Carbon Emissions and Firm Profitability: A SHAP and ALE-Based XAI Approach on the BIST Sustainability Index
DOI:
https://doi.org/10.20448/ijsam.v9i2.7942Keywords:
BIST Sustainability Index, carbon accounting, carbon emissions, firm profitability, machine learning, XAI, Shapley Additive Explanation, Accumulated Local Effects.Abstract
The primary objective of this study is to examine the relationship between carbon emissions and firm profitability using Explainable Artificial Intelligence (XAI) methods. The research analyzes various machine learning (ML) techniques to predict firm profitability. Additionally, XAI methods such as Shapley Additive Explanations (SHAP) and Accumulated Local Effects (ALE) are employed to enhance interpretability for decision-makers. The study focuses on firms listed in the Borsa Istanbul Sustainability Index (XUSRD), utilizing 189 firm-year data points collected from sustainability, operational, and integrated reports between 2021 and 2023. The findings indicate that low carbon emissions positively influence Return on Assets (ROA), while high emissions have mixed effects, positive in some firms and negative in others.

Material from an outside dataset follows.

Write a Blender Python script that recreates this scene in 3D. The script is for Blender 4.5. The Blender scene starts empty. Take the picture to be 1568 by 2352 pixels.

Regarding Return on Equity (ROE), the analysis reveals a negative trend. Furthermore, Earnings Per Share (EPS) emerged as the variable with the highest contribution to both profitability models. The Random Forest algorithm was identified as the most effective method for predicting both ROA and ROE. This study contributes to the emerging literature by applying XAI techniques, specifically SHAP and ALE, to interpret machine learning-based profitability models within the context of carbon accounting, offering valuable insights for stakeholders and policymakers.